An adept of the classical Odissi school, Bijayini Satpathy flourished for many years as a performer without seeking an expressive outlet in choreography. Abhipsaa — a Seeking, which she presented September 21-22 at the Baryshnikov Arts Center, marked her choreographic debut. Though long in coming, there was nothing tentative about this piece, which was born ripe with creative imagery.
Abhipsaa is in four sections, which recast the elements of an Odissi program in an original manner. So, while the opening number, Vigraha, is not exactly an invocation, it portrays a young woman entering a temple where she makes offerings, raising her cupped hands heavenward and later placing (imaginary) flowers on an altar. The evening’s program then advances through episodes of pure and narrative dance to the final piece, Vimukthi, a meditation on death that, like the traditional moksha ending, offers a vision of spiritual liberation.
Along the way, Satpathy gives herself every opportunity to display her virtuosity. Vigraha opens ever so gently, the dancer’s figure coming to life with undulating movements of arm and hand, while her torso rocks softly from side to side. In a later segment, she contrasts male and female stereotypes: firing off imaginary arrows, kicking and stamping, her eyes ablaze, but then suddenly gracious and yielding. Her movements are wonderfully precise and quick, and her balances perfectly poised whether tilting forward on one leg, or lapsing effortlessly into the graceful tribhanga pose. Throughout Abhipsaa viewers can savor Satpathy’s deliciously rich and elastic movement quality, and admire her ability to conserve energy, so that she always has exactly what she needs and can create dynamic effects with sudden force or extreme delicacy.
In Vibhanga, Satpathy sinks to the floor with luxurious ease, her movement seamless. Then the lights come up and the tempo quickens. She catches the rhythm in her knees, in little stamps, and in the soft lilt of her shoulders, eventually galloping around the stage. In Virahi, Satpathy displays her dramatic skill (abhinaya). Here the dancer illustrates the grief of a lover whose beloved breaks free of her grasp and threatens to abandon her, leaving her hurt and bewildered, until the final moment of reconciliation, when she leans back and enfolds him in a blissful and fulfilling embrace.
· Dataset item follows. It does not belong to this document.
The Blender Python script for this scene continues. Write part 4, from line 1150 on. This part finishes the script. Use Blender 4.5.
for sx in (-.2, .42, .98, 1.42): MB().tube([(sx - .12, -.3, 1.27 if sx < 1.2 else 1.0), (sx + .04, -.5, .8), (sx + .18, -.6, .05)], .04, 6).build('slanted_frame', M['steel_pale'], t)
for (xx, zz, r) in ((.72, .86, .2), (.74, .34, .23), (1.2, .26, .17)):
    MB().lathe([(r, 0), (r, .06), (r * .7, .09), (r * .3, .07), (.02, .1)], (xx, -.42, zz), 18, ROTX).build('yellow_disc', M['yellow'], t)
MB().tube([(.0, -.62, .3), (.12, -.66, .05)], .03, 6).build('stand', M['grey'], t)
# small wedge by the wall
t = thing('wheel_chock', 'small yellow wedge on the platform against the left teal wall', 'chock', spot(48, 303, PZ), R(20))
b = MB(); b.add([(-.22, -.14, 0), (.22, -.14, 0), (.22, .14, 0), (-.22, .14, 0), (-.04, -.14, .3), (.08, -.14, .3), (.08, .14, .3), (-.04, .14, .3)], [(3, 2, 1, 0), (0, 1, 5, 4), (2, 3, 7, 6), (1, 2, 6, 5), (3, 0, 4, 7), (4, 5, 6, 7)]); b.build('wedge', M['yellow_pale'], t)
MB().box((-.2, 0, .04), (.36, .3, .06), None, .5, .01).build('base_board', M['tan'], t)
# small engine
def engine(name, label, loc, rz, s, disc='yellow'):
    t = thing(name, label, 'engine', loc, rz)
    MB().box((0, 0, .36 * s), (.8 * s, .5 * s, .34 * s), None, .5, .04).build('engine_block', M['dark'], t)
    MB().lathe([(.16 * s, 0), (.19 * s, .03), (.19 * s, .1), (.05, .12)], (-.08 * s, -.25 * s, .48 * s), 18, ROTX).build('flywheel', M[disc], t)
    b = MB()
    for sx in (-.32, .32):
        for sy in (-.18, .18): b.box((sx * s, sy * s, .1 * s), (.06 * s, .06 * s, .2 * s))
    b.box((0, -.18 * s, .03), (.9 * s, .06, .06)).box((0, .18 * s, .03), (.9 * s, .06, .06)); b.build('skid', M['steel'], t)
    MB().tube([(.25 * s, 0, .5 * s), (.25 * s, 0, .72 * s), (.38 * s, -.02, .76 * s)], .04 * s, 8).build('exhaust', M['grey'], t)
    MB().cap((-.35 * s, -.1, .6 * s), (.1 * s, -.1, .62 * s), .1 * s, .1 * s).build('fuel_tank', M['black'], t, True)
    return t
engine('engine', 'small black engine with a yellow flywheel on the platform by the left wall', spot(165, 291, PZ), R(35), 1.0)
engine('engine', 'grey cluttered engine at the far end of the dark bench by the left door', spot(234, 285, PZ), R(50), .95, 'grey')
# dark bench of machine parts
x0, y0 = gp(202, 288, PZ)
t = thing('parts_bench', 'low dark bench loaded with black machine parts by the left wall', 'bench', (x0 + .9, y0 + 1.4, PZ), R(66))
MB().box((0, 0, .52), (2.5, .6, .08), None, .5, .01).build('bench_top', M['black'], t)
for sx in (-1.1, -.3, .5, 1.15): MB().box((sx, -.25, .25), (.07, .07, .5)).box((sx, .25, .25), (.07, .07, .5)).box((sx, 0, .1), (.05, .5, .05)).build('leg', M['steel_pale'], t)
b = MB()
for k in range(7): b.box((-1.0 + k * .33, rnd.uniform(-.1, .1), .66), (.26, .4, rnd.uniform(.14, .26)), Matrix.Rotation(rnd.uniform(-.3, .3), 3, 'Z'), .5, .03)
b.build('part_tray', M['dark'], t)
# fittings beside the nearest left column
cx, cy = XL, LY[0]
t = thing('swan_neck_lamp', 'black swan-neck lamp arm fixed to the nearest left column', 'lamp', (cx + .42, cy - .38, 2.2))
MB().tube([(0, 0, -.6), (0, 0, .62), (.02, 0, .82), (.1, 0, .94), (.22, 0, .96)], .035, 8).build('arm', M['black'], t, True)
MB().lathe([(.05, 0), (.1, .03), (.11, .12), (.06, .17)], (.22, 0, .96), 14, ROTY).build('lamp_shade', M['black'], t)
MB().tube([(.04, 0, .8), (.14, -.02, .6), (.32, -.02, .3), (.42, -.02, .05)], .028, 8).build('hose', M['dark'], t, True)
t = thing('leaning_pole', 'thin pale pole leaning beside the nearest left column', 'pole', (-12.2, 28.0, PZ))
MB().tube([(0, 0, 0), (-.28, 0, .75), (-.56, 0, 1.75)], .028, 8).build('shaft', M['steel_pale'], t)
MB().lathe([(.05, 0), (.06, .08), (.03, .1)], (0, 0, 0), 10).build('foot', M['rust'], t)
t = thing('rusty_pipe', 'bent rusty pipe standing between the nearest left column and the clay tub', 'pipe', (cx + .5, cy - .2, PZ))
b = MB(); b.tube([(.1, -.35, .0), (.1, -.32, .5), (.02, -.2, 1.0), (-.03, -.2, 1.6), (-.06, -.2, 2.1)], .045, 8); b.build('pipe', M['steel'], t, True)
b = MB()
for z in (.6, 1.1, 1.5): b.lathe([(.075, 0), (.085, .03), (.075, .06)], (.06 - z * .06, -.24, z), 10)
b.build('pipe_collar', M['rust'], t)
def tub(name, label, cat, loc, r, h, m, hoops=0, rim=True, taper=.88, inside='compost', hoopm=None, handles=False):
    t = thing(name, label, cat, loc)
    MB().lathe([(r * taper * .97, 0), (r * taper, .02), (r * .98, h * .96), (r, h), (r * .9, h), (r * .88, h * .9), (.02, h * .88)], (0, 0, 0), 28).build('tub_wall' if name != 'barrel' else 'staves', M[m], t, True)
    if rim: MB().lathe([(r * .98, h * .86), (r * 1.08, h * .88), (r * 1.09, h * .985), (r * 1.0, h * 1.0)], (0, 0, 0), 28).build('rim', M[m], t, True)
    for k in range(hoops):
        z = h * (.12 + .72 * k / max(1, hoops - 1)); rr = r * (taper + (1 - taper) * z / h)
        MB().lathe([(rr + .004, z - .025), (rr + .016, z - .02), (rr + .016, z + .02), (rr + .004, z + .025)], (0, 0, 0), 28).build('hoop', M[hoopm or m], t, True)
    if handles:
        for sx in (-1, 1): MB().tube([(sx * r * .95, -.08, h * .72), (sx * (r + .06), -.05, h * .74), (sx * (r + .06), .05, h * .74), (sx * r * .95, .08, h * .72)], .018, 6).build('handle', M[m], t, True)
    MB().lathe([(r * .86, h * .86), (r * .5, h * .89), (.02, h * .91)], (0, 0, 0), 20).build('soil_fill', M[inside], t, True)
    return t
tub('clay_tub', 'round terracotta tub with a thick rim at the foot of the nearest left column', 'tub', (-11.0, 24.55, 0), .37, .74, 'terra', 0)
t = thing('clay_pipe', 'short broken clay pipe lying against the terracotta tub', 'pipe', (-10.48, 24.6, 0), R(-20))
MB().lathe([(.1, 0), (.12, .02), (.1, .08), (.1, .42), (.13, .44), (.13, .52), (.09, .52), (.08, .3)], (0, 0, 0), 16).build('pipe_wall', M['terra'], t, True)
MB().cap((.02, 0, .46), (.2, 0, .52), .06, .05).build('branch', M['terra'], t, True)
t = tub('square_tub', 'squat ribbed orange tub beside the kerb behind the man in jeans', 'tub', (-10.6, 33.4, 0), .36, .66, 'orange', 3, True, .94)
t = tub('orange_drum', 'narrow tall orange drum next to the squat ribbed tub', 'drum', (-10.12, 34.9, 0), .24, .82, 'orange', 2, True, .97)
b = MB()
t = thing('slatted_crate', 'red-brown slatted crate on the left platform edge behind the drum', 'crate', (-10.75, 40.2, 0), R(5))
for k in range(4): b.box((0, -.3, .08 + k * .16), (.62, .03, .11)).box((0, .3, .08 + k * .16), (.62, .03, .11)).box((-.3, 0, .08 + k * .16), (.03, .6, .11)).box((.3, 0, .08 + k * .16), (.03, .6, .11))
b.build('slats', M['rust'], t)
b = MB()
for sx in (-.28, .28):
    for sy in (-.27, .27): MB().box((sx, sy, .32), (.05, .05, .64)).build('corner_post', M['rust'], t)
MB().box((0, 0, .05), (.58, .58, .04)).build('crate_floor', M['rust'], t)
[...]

The concluding number, Vimukthi, seems remarkably playful for a dance about death, until we understand that the soul is rejoicing at its escape from prison. This dance both begins and ends with sudden, startling movements — bold stamping and circling, and a sudden drop to the knees — as if to say that as much as we acknowledge the reality of death, its appearance always comes as a surprise. Brilliant!